The F-35 Lightning II

Since this is a tech blog let’s talk about the F-35 Lightning II, the only fifth generation, multirole fighter in the world.

Fifth generation aircraft have the following features:

Variants

F-35A

A basic F-35 for the Air Force. It’s also the cheapest variant and the most popular with our allies. It can pull 9g turns while the other variants max out at 7g (B) and 7.5g (C). The only variant with a cannon.

F-35B

B stands for Bounce. A jump jet for the Marine Corps, it’s the world’s first supersonic Short Take Off Vertical Landing (STOVL) aircraft. Easy to fly because computers handle the balancing act: to transition from conventional flight to hover the pilot has to push the large, friendly STOVL button.

In contrast its predecessor the Harrier was a nightmare to fly.

F-35C

C stands for Carrier. A version for the Navy, it has a larger wing area and a tailhook. The Navy’s first stealth fighter.

It can dogfight

In a well-publicized test1 an F-16 outmaneuvered the F-35 consistently. One pilot said “The F-35A remained at a distinct energy disadvantage for every engagement.”

Critics jumped on this test as proof the F-35 is a failure yet the report stated they can adjust the flight control software to allow better dogfighting. Presumably the F-35 came off the assembly line with its flight controls set to conservative limits for safety, and this test was to find out which settings need to be adjusted to allow better performance.

So this was a flight test not a combat exercise. In mock combat at the 2017 Red Flag exercise the F-35 scored a 20-1 kill ratio. Fighter pilots training on the F-35 rave about the advantages their new plane has over their previous aircraft.

To sum it up, my experience so far is that the F-35 makes it easier for me to maintain the offensive role, and it provides me more opportunities to effectively employ weapons at my opponent.

It’s cost-effective

The F-35A, the most popular variant, is scheduled to cost $85 million in 2019, about the cost of a fourth-generation fighter but with significantly greater capabilities.

Note: In 2020 the F-35 costs $80 million per jet. In contrast the F-15EX—a less capable fourth-generation fighter with no stealth—costs $88 million.

Master of all trades

Wild Weasel

Wild weasel aircraft neutralize surface-to-air missile (SAM) sites before the bombers arrive. Wild weasel aircraft have a special configuration so are used for wild weasel missions and nothing else. The F-35, however, has wild weasel capability built in and can be quickly reconfigured for any mission.
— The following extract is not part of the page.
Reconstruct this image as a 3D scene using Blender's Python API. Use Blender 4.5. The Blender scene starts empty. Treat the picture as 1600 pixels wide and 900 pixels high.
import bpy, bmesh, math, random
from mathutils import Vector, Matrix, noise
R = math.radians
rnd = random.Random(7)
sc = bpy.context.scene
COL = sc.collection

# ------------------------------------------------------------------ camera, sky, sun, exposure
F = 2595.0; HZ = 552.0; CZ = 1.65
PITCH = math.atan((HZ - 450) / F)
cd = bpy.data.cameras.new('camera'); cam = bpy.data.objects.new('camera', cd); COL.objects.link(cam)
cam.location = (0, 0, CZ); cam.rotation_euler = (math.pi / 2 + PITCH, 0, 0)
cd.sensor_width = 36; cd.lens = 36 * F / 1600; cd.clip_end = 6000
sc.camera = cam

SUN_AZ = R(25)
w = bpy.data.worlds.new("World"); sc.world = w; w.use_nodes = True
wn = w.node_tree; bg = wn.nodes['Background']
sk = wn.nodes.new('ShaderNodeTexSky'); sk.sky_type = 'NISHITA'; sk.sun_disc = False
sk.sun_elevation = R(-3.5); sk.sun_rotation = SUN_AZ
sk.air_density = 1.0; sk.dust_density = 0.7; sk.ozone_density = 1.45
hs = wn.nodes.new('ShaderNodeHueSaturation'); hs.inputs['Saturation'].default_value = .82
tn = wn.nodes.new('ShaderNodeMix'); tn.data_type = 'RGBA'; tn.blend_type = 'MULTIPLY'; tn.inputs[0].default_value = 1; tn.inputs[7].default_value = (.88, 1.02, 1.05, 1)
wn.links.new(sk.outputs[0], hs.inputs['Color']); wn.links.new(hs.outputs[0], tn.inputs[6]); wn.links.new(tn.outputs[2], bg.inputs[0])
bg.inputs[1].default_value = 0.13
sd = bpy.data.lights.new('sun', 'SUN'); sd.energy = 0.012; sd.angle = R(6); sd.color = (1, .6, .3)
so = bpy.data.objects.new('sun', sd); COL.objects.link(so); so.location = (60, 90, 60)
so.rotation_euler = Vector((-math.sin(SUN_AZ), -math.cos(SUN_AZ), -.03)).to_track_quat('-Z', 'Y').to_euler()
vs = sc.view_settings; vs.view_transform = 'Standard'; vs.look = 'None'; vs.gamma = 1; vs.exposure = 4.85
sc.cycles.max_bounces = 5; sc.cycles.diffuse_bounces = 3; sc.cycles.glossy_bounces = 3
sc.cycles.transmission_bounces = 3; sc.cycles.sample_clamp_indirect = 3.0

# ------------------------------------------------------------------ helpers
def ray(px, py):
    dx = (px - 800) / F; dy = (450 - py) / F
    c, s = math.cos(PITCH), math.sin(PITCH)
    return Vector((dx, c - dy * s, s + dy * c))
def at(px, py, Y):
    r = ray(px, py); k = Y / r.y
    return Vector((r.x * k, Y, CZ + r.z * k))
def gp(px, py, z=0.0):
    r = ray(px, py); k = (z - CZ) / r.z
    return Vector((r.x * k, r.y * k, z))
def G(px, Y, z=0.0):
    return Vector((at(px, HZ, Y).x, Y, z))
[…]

The F-35 started running wild weasel or Suppression of Enemy Air Defenses (SEAD) missions in 2016. Pilots who have flown both the F-35 and F-16 said one F-35 can locate and target SAM sites faster than three F-16s working together. Furthermore the F-16 requires nonstealthy, drag-inducing external pods to perform the mission; the F-35 does not.

Electronic warfare

The F-35 can jam the enemy’s radio and radar systems. Its competition is the EA-18G Growler, a dedicated Electronic Attack (EA) aircraft. Boeing, the manufacturer of Growlers, says you’ll still need Growlers to accompany the F-35. The Air Force says otherwise.

Air superiority

As stated above, the F-35 can dogfight better than fourth-generation aircraft. The F-35 can carry four AIM-120 long-range antiaircraft missiles internally; the fifth generation air superiority fighter F-22 can carry six, plus two AIM-9 short-range missiles. The F-22 is faster and can fly at a higher altitude, but the F-35 is much more versatile.

I continue to be impressed with the performance of the aircraft. The F-16s flying chase don’t have near the fuel capacity or payload capability as the F-35. The Lightning II does very well in comparison. For example, the F-35 often forces the chase aircraft into afterburner when it is in military power.

Recon

The F-35 has a sensor suite comparable to a high-end dedicated reconnaissance aircraft, built right in. The data that would normally take weeks to gather using other recon systems the F-35 can gather with a single overflight.

Ground attack

Attack aircraft are designed for bombing ground targets by going in low for greater accuracy, which exposes the plane to heavy ground fire. The F-35 will make an excellent attack aircraft, using its stealth and EW capabilities to neutralize anti-air missiles and guns. It can carry 18K pounds of payload when loaded externally, almost that of an F-15 Strike Eagle, the standard Air Force attack fighter today.

In summary the F-35 is the same price as fourth generation aircraft, but with much greater capabilities: dogfighting, SEAD, reconnaissance, EW, and ground attack. Like every other successful weapons system2 its teething problems will be forgotten and when it retires, the media will claim its replacement doesn’t measure up to the steady, dependable, workhorse F-35.


  1. F-35A High Angle of Attack Operational Maneuvers. Lockheed Martin, 14 January 2015. 

  2. When the P-51 Mustang was introduced, its non-turbocharged Allison engine couldn’t perform at high altitude. The British swapped the Allison with a Rolls Royce Merlin engine and the rest is aviation history.